- **Your instructions**
Below is some material; transcribe all of it exactly.

- **Collected data**
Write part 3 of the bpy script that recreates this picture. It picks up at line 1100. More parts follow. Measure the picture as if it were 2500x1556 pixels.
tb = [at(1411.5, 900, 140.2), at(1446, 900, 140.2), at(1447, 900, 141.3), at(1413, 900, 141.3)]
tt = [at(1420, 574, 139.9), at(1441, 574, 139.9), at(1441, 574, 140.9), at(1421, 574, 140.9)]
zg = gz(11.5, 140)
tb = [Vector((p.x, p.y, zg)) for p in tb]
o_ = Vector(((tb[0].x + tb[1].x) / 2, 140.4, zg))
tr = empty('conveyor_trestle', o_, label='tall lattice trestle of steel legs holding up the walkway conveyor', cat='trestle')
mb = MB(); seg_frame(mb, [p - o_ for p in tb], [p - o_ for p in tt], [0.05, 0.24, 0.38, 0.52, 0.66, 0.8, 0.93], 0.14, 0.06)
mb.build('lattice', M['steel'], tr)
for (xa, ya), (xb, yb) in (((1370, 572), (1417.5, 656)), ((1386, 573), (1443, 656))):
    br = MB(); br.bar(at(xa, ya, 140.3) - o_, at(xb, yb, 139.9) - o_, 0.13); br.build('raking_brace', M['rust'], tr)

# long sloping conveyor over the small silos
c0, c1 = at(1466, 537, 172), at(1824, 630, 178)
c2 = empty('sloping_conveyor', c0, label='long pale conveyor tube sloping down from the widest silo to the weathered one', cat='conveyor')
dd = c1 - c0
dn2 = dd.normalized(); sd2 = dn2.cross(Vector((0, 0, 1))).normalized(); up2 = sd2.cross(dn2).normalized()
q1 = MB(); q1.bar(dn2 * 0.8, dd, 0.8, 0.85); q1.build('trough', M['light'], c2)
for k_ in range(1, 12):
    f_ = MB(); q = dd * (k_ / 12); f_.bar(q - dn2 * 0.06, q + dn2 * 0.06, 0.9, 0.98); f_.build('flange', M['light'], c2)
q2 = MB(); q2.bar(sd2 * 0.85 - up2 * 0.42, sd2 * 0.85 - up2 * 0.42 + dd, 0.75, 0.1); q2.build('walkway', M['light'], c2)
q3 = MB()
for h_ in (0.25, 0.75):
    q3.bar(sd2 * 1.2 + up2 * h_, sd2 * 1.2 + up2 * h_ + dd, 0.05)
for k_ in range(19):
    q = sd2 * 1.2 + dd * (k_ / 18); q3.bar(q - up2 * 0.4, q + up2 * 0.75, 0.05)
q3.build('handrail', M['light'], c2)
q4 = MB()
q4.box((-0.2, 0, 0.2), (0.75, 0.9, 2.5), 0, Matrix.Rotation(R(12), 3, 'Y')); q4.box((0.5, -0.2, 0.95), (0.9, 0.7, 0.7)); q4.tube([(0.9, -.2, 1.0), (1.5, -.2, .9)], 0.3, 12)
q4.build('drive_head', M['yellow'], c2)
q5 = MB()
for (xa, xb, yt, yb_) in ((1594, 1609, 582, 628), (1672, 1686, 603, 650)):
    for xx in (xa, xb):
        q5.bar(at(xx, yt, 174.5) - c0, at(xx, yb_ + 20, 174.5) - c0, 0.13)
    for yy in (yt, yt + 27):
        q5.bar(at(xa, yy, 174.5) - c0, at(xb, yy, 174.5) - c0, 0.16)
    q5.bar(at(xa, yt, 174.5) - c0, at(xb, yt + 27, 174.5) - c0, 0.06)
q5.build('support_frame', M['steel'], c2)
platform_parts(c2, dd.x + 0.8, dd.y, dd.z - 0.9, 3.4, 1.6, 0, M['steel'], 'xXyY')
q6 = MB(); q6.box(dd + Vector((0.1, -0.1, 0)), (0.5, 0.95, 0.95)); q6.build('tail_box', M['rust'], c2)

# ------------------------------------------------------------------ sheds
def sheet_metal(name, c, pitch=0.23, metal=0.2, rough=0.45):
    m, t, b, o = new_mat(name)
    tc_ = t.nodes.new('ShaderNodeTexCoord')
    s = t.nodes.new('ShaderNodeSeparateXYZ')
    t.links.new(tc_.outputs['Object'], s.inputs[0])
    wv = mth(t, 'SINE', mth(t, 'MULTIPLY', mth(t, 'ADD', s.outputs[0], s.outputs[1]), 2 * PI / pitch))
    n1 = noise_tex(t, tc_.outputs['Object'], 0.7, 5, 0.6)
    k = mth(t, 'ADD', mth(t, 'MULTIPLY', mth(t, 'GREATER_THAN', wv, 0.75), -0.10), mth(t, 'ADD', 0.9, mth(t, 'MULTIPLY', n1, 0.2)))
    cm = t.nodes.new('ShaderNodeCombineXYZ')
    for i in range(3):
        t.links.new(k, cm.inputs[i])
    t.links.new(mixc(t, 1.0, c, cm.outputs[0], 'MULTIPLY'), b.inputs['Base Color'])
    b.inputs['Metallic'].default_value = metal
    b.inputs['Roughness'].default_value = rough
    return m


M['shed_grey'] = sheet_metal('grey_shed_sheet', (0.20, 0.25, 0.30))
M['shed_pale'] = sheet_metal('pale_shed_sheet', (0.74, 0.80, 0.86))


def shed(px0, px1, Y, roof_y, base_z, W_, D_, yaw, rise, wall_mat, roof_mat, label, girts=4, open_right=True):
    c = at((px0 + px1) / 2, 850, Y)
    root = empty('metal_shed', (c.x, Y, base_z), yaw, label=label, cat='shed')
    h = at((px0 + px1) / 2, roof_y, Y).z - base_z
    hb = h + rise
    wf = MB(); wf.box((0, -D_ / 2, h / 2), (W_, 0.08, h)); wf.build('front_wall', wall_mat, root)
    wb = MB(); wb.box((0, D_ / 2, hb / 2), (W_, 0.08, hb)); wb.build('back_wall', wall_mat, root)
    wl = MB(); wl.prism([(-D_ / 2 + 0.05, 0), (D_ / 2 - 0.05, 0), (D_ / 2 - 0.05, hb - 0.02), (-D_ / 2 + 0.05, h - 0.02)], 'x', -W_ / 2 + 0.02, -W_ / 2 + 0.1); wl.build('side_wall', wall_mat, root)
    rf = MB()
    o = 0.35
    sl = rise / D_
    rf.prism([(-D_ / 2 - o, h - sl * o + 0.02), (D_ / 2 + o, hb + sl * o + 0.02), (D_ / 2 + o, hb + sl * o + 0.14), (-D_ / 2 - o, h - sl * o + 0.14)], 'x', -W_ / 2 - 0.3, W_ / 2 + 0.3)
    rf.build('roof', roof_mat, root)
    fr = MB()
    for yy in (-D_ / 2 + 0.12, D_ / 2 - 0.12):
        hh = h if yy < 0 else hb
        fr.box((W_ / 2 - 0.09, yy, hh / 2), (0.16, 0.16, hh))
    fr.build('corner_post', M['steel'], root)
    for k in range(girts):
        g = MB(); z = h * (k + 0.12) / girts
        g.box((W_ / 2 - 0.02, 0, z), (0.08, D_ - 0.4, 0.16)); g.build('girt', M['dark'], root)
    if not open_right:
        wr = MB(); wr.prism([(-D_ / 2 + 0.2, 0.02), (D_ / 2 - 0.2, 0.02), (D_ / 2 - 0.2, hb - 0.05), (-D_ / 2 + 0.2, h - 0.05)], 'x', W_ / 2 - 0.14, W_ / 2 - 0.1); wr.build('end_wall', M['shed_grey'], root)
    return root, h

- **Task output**
Write part 3 of the bpy script that recreates this picture. It picks up at line 1100. More parts follow. Measure the picture as if it were 2500x1556 pixels.
tb = [at(1411.5, 900, 140.2), at(1446, 900, 140.2), at(1447, 900, 141.3), at(1413, 900, 141.3)]
tt = [at(1420, 574, 139.9), at(1441, 574, 139.9), at(1441, 574, 140.9), at(1421, 574, 140.9)]
zg = gz(11.5, 140)
tb = [Vector((p.x, p.y, zg)) for p in tb]
o_ = Vector(((tb[0].x + tb[1].x) / 2, 140.4, zg))
tr = empty('conveyor_trestle', o_, label='tall lattice trestle of steel legs holding up the walkway conveyor', cat='trestle')
mb = MB(); seg_frame(mb, [p - o_ for p in tb], [p - o_ for p in tt], [0.05, 0.24, 0.38, 0.52, 0.66, 0.8, 0.93], 0.14, 0.06)
mb.build('lattice', M['steel'], tr)
for (xa, ya), (xb, yb) in (((1370, 572), (1417.5, 656)), ((1386, 573), (1443, 656))):
    br = MB(); br.bar(at(xa, ya, 140.3) - o_, at(xb, yb, 139.9) - o_, 0.13); br.build('raking_brace', M['rust'], tr)

# long sloping conveyor over the small silos
c0, c1 = at(1466, 537, 172), at(1824, 630, 178)
c2 = empty('sloping_conveyor', c0, label='long pale conveyor tube sloping down from the widest silo to the weathered one', cat='conveyor')
dd = c1 - c0
dn2 = dd.normalized(); sd2 = dn2.cross(Vector((0, 0, 1))).normalized(); up2 = sd2.cross(dn2).normalized()
q1 = MB(); q1.bar(dn2 * 0.8, dd, 0.8, 0.85); q1.build('trough', M['light'], c2)
for k_ in range(1, 12):
    f_ = MB(); q = dd * (k_ / 12); f_.bar(q - dn2 * 0.06, q + dn2 * 0.06, 0.9, 0.98); f_.build('flange', M['light'], c2)
q2 = MB(); q2.bar(sd2 * 0.85 - up2 * 0.42, sd2 * 0.85 - up2 * 0.42 + dd, 0.75, 0.1); q2.build('walkway', M['light'], c2)
q3 = MB()
for h_ in (0.25, 0.75):
    q3.bar(sd2 * 1.2 + up2 * h_, sd2 * 1.2 + up2 * h_ + dd, 0.05)
for k_ in range(19):
    q = sd2 * 1.2 + dd * (k_ / 18); q3.bar(q - up2 * 0.4, q + up2 * 0.75, 0.05)
q3.build('handrail', M['light'], c2)
q4 = MB()
q4.box((-0.2, 0, 0.2), (0.75, 0.9, 2.5), 0, Matrix.Rotation(R(12), 3, 'Y')); q4.box((0.5, -0.2, 0.95), (0.9, 0.7, 0.7)); q4.tube([(0.9, -.2, 1.0), (1.5, -.2, .9)], 0.3, 12)
q4.build('drive_head', M['yellow'], c2)
q5 = MB()
for (xa, xb, yt, yb_) in ((1594, 1609, 582, 628), (1672, 1686, 603, 650)):
    for xx in (xa, xb):
        q5.bar(at(xx, yt, 174.5) - c0, at(xx, yb_ + 20, 174.5) - c0, 0.13)
    for yy in (yt, yt + 27):
        q5.bar(at(xa, yy, 174.5) - c0, at(xb, yy, 174.5) - c0, 0.16)
    q5.bar(at(xa, yt, 174.5) - c0, at(xb, yt + 27, 174.5) - c0, 0.06)
q5.build('support_frame', M['steel'], c2)
platform_parts(c2, dd.x + 0.8, dd.y, dd.z - 0.9, 3.4, 1.6, 0, M['steel'], 'xXyY')
q6 = MB(); q6.box(dd + Vector((0.1, -0.1, 0)), (0.5, 0.95, 0.95)); q6.build('tail_box', M['rust'], c2)

# ------------------------------------------------------------------ sheds
def sheet_metal(name, c, pitch=0.23, metal=0.2, rough=0.45):
    m, t, b, o = new_mat(name)
    tc_ = t.nodes.new('ShaderNodeTexCoord')
    s = t.nodes.new('ShaderNodeSeparateXYZ')
    t.links.new(tc_.outputs['Object'], s.inputs[0])
    wv = mth(t, 'SINE', mth(t, 'MULTIPLY', mth(t, 'ADD', s.outputs[0], s.outputs[1]), 2 * PI / pitch))
    n1 = noise_tex(t, tc_.outputs['Object'], 0.7, 5, 0.6)
    k = mth(t, 'ADD', mth(t, 'MULTIPLY', mth(t, 'GREATER_THAN', wv, 0.75), -0.10), mth(t, 'ADD', 0.9, mth(t, 'MULTIPLY', n1, 0.2)))
    cm = t.nodes.new('ShaderNodeCombineXYZ')
    for i in range(3):
        t.links.new(k, cm.inputs[i])
    t.links.new(mixc(t, 1.0, c, cm.outputs[0], 'MULTIPLY'), b.inputs['Base Color'])
    b.inputs['Metallic'].default_value = metal
    b.inputs['Roughness'].default_value = rough
    return m


M['shed_grey'] = sheet_metal('grey_shed_sheet', (0.20, 0.25, 0.30))
M['shed_pale'] = sheet_metal('pale_shed_sheet', (0.74, 0.80, 0.86))


def shed(px0, px1, Y, roof_y, base_z, W_, D_, yaw, rise, wall_mat, roof_mat, label, girts=4, open_right=True):
    c = at((px0 + px1) / 2, 850, Y)
    root = empty('metal_shed', (c.x, Y, base_z), yaw, label=label, cat='shed')
    h = at((px0 + px1) / 2, roof_y, Y).z - base_z
    hb = h + rise
    wf = MB(); wf.box((0, -D_ / 2, h / 2), (W_, 0.08, h)); wf.build('front_wall', wall_mat, root)
    wb = MB(); wb.box((0, D_ / 2, hb / 2), (W_, 0.08, hb)); wb.build('back_wall', wall_mat, root)
    wl = MB(); wl.prism([(-D_ / 2 + 0.05, 0), (D_ / 2 - 0.05, 0), (D_ / 2 - 0.05, hb - 0.02), (-D_ / 2 + 0.05, h - 0.02)], 'x', -W_ / 2 + 0.02, -W_ / 2 + 0.1); wl.build('side_wall', wall_mat, root)
    rf = MB()
    o = 0.35
    sl = rise / D_
    rf.prism([(-D_ / 2 - o, h - sl * o + 0.02), (D_ / 2 + o, hb + sl * o + 0.02), (D_ / 2 + o, hb + sl * o + 0.14), (-D_ / 2 - o, h - sl * o + 0.14)], 'x', -W_ / 2 - 0.3, W_ / 2 + 0.3)
    rf.build('roof', roof_mat, root)
    fr = MB()
    for yy in (-D_ / 2 + 0.12, D_ / 2 - 0.12):
        hh = h if yy < 0 else hb
        fr.box((W_ / 2 - 0.09, yy, hh / 2), (0.16, 0.16, hh))
    fr.build('corner_post', M['steel'], root)
    for k in range(girts):
        g = MB(); z = h * (k + 0.12) / girts
        g.box((W_ / 2 - 0.02, 0, z), (0.08, D_ - 0.4, 0.16)); g.build('girt', M['dark'], root)
    if not open_right:
        wr = MB(); wr.prism([(-D_ / 2 + 0.2, 0.02), (D_ / 2 - 0.2, 0.02), (D_ / 2 - 0.2, hb - 0.05), (-D_ / 2 + 0.2, h - 0.05)], 'x', W_ / 2 - 0.14, W_ / 2 - 0.1); wr.build('end_wall', M['shed_grey'], root)
    return root, h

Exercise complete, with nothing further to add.